ORX News, which provides with monthly data on op risk losses, now has figures going back more than a decade. Its parent, the Operational Riskdata Exchange Association was founded – ironically enough – to collect op risk data for the advanced measurement approach to op risk that was scrapped in Basel III.

Its database allows us to compare the 20 banks that suffered the largest cumulative losses in 2012 versus 2022 (see table).


Of the top 20, seven appear in both the 2012 and 2022 walls of shame. An eighth – Santander – was at 19 in 2022 and just one place outside the top 20 in 2012.

So, here we have our likely offenders, then? Well, maybe not...

All eight of these banks are global systemically important banks. And Basel III’s standardised approach to op risk is built around a business indicator metric – which naturally means the larger a bank’s revenues, the larger its op risk capital requirements will be. If the internal loss multiplier is mainly correlated with a bank’s size, it is merely duplicating the business indicator rather than adding any risk-sensitivity to the capital framework.

Another thing to note about the op risk losses for systemic banks: they are several magnitudes smaller in 2022 than in 2012. This could be down to one-off factors. Many of 2012’s recorded losses were regulatory fines and legal settlements stemming from alleged failings that contributed to the 2008 financial crisis. By 2022, such legacy losses had petered out.

But it could also reflect banks’ efforts to improve their controls in response to past op risk losses. In fact, for op risk managers, this is a particular source of frustration with the multiplier. Steps taken to avoid a repeat of past losses would not be reflected in capital requirements for another 10 years – even though their impact on actual op risk could feed through much sooner.

Fatal fraud

Hill calls out another disadvantage of the backward-looking nature of the multiplier. In the comments made last year, he mused: “I wonder whether the operational risks which we care most about capitalising are those least likely to be captured by the internal loss multiplier.”

It’s a view that drew support from a June 19 panel of op risk managers at Risk Live this year. They pointed out the disconnect between past loss events and the risks that are likely to dominate in future – such as cyber security, the use of artificial intelligence and climate change impact.

If capital requirements are driven by the multiplier, they may not incentivise banks to invest money and effort into managing such emerging operational risks.

Another noticeable absence in the intervening decade is Credit Suisse, which of course features prominently in the 2022 top 20 – but not before. It was arguably  a string of operational risk losses undermining investor and depositor confidence that brought the Swiss bank to the point of near-failure.
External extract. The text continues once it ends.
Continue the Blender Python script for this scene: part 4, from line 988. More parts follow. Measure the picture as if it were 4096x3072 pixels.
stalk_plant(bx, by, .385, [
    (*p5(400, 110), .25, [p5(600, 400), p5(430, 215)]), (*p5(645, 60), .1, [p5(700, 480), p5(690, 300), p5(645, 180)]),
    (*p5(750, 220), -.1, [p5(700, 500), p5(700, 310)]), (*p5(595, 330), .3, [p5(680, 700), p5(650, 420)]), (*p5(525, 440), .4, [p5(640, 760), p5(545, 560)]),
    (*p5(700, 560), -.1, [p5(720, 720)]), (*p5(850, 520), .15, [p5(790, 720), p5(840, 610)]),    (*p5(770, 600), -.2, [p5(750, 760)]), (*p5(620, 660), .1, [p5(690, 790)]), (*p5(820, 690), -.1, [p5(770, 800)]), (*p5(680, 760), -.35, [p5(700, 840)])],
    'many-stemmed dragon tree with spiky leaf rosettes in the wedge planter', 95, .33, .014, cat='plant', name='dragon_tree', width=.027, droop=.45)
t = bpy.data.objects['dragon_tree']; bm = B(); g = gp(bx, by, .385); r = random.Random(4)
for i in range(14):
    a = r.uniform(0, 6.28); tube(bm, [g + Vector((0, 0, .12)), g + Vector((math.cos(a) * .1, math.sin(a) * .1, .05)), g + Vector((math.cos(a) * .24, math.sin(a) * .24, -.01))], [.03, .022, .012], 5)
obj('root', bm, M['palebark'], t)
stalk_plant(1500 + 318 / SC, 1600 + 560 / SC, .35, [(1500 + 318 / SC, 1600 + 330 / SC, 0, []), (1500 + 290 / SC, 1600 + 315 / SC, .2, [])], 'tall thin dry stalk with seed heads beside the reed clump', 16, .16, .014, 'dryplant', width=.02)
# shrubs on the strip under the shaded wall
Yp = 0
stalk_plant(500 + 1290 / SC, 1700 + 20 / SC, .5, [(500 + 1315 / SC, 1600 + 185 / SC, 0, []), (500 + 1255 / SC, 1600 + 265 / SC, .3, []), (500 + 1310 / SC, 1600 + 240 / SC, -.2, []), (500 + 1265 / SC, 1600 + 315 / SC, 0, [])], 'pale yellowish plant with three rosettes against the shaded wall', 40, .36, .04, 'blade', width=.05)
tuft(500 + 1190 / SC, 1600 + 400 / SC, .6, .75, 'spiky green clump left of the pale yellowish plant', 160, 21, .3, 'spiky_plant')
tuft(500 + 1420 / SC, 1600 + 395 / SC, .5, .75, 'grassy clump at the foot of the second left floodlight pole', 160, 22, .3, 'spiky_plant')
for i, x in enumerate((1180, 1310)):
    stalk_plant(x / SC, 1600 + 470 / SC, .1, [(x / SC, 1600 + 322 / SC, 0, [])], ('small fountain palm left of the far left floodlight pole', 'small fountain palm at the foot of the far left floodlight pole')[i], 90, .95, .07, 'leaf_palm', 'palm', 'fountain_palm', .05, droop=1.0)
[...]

And it’s exactly the kind of serious problem regulators would want the Basel regime to flag up – but one that the internal loss multiplier may not have been useful in averting.

It’s also far from the only example among historical loss data of critical op risk showing up too late to help shore up bank capital via the ILM. Four of the banks in the 2012 top 20 suffered massive internal frauds by senior executives. None of them – Kazkommertsbank, Stanford International, Banco Cruzeiro do Sul and Access Bank – ultimately survived the experience. Rost Bank, which suffered the top loss in 2022, has already been shut down by the Russian authorities.

Clearly, the internal loss multiplier cannot protect a bank from being destroyed by the very people who are supposed to manage its risks.